SRA’s attractive business model consists of multi-year contracts with high revenue visibility, attractive margins, and strong free cash flow conversion. SRA typically serves its customers under long-term contracts that span three to seven years, and SRA has served many of its customers for more than 20 years. SRA’s long-term contracts and relationships provide it with high revenue visibility, with average contract lengths of approximately five years as of June 30, 2015. Further, SRA’s $3.8 billion of total backlog September 30, 2015, provides it with a base of future revenues supported by existing contracts. In addition, with capital expenditures of less than 1% of revenue and low working capital requirements, SRA has historically had strong free cash flow conversion, allowing it to generate approximately $385 million of cash available for debt reduction or acquisitions since the Providence Acquisition in July 2011.

On August 31, 2015, we announced that we had entered into a definitive agreement to combine our business operation with Computer Science Corporation's (CSC) government services unit, Computer Sciences Government Services (CSGov).
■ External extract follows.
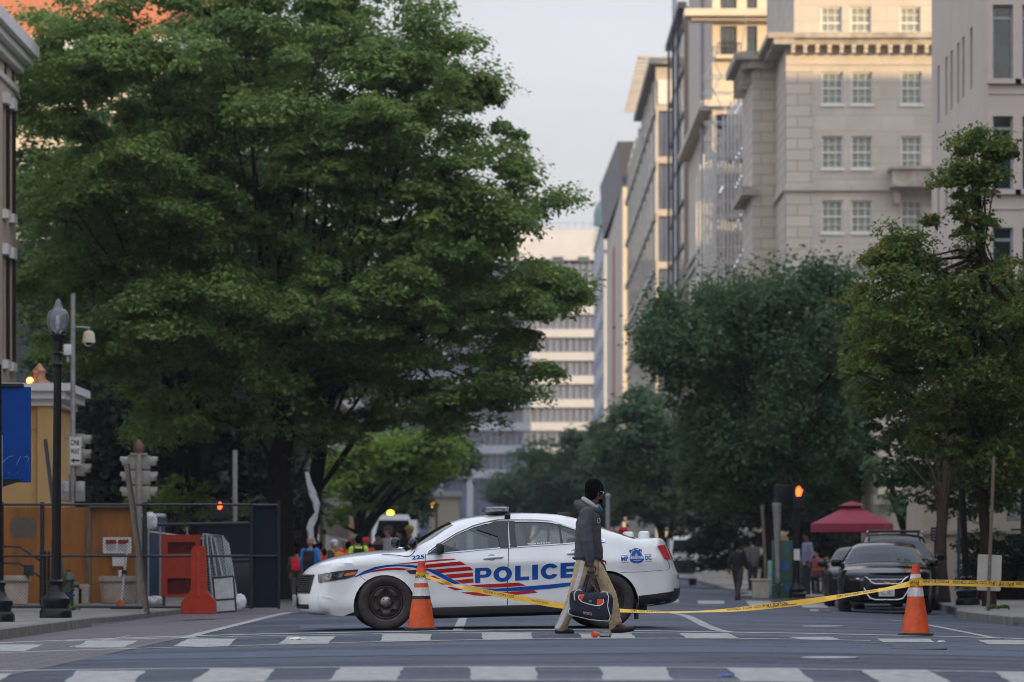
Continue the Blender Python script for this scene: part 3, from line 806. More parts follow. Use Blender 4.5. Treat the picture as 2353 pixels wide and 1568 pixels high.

The merger is expected to close during the second quarter of fiscal 2016, in conjunction with the separation of CSGov from CSC with CSGov being the surviving entity.

During fiscal 2014, we entered into an accounts receivable purchase agreement under which we sell certain accounts receivable to a third party (the “Factor”), without recourse to the Company. The Factor initially pays the Company 90% of the receivable and the remaining price is deferred and based on the amount the Factor receives from our customer. The structure of the transaction provides for a true sale, on a revolving basis, of the receivables transferred. Accordingly, upon transfer of the receivable to the Factor, the receivable is removed from our consolidated balance sheet, a loss on the sale is recorded and the deferred price is an account receivable until it is collected. During the first quarter of fiscal 2016, a portion of our factoring program
was temporarily discontinued. As of June 30, 2015 and September 30, 2015, the balance of the sold receivables may not exceed at any time $56 million and $6 million, respectively. During the first quarter of fiscal 2016, the Company sold $43.0 million of receivables and recognized a related loss of $0.1 million in selling, general and administrative expenses. As of September 30, 2015, the balance of the sold receivables was $2.5 million, and the related deferred price was $0.3 million. As of September 30, 2015, the available unused facility was approximately $3.5 million.

The consummation of the Merger remain subject to the satisfaction or waiver (to the extent permitted by applicable law) of certain conditions, including the receipt of all consents, approvals and authorizations by governmental authorities and certain representations and warranties of CSC and CSGov being true and correct in all respects as of the effective time of the Merger.  In addition, the parties to the Merger Agreement have the right to terminate the Merger Agreement under certain circumstances. There can be no assurance that the Merger will be consummated on the terms or timeline currently contemplated. We have and will continue to expend a significant amount of capital and management’s time and resources on the Merger, and a failure to consummate the Merger as currently contemplated could have a material adverse effect on our business and results of operations.